> **Exercise brief**: List the lines of this listing that hold the word "attrs".

> **Material for the task**:
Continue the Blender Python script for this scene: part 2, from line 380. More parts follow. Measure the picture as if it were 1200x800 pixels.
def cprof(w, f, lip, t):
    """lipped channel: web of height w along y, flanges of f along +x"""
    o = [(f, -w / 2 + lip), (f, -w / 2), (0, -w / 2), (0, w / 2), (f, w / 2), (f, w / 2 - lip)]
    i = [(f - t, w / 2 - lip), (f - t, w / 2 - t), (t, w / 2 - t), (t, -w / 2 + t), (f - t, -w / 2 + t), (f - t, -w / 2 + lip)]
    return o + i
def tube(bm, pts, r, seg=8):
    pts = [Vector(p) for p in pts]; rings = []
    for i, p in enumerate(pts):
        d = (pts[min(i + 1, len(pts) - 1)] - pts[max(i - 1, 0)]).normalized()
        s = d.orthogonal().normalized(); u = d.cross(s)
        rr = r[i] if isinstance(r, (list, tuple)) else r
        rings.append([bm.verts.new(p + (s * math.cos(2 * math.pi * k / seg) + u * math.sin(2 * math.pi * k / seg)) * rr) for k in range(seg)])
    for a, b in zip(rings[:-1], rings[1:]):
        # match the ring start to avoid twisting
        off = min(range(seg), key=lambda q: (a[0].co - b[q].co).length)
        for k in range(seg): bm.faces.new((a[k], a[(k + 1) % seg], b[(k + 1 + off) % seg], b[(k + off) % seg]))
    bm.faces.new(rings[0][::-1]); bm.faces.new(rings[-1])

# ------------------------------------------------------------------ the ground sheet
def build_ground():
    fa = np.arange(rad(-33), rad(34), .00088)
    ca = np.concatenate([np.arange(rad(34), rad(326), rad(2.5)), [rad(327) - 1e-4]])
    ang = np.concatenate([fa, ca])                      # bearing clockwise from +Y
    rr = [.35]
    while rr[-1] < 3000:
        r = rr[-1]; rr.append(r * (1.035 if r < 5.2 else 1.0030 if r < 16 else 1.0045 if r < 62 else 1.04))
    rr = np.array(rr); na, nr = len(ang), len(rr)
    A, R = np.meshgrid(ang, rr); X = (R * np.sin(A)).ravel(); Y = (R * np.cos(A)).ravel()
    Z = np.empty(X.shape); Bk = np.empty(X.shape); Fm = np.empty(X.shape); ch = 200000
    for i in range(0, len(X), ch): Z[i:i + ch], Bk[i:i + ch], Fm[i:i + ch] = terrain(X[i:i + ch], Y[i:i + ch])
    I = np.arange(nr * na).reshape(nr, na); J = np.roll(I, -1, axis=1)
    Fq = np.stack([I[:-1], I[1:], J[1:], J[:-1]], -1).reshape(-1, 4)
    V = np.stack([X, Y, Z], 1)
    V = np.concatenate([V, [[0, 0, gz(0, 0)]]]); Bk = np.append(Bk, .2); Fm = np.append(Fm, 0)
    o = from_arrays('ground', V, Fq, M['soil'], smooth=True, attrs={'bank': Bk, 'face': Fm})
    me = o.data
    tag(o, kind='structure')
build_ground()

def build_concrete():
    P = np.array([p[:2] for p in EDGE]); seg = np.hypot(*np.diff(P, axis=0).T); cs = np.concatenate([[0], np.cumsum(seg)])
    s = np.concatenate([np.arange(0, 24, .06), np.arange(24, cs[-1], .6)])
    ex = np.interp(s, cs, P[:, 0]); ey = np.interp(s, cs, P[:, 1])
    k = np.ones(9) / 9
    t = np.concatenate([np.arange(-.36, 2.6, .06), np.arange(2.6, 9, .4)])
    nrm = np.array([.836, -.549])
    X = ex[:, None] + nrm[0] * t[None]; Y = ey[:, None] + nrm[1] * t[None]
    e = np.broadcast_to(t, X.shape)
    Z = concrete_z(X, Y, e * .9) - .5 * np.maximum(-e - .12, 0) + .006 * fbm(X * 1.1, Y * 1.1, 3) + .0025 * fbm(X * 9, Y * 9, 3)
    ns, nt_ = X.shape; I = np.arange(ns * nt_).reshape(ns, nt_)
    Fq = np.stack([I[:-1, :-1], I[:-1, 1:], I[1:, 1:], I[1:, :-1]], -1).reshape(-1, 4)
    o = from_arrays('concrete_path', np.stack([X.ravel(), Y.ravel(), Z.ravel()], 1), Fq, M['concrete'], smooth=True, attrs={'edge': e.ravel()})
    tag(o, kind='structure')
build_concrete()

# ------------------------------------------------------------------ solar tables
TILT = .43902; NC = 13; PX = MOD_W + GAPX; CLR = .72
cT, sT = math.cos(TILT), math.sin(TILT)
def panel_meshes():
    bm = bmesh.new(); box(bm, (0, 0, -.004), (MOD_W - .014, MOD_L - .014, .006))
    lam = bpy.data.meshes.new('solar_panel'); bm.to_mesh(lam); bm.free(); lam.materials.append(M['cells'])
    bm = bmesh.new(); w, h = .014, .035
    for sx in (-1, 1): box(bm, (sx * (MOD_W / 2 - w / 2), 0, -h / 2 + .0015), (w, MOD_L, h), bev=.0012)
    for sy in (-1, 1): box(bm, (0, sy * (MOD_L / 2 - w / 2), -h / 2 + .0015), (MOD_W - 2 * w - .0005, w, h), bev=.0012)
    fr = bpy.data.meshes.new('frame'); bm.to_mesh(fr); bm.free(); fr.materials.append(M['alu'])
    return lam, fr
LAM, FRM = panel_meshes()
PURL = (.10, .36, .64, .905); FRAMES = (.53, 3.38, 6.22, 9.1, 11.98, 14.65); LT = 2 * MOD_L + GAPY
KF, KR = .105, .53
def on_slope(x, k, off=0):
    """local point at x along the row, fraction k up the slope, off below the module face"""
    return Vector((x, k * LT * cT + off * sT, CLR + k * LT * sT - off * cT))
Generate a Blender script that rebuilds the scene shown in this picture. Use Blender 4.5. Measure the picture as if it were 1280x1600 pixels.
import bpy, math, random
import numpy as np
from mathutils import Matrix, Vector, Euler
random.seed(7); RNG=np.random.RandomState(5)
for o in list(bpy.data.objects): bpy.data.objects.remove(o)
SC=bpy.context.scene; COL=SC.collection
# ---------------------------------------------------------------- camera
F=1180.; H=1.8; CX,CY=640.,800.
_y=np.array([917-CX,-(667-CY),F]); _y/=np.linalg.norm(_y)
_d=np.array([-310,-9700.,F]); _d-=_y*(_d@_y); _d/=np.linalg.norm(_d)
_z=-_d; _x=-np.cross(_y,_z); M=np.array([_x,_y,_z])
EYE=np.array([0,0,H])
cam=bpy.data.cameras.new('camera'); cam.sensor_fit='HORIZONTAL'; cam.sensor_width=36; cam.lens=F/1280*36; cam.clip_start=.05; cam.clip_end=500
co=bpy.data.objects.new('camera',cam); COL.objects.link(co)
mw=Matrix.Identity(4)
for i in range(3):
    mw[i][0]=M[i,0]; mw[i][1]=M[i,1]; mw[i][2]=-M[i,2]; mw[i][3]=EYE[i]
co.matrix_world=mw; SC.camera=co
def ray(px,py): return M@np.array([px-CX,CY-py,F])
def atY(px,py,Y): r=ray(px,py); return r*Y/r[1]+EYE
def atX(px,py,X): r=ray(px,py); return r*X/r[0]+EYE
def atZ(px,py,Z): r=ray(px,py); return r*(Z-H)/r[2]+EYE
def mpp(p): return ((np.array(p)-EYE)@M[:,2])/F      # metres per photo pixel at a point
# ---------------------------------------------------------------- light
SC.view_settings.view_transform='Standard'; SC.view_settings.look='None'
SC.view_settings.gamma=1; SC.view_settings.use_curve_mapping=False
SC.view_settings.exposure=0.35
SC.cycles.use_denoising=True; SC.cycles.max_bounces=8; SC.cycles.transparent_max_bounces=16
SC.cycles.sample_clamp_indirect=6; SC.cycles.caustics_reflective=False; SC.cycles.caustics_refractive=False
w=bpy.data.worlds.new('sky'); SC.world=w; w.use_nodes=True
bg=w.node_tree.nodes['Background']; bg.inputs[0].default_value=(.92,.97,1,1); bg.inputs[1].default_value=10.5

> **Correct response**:
    o = from_arrays('ground', V, Fq, M['soil'], smooth=True, attrs={'bank': Bk, 'face': Fm})
    o = from_arrays('concrete_path', np.stack([X.ravel(), Y.ravel(), Z.ravel()], 1), Fq, M['concrete'], smooth=True, attrs={'edge': e.ravel()})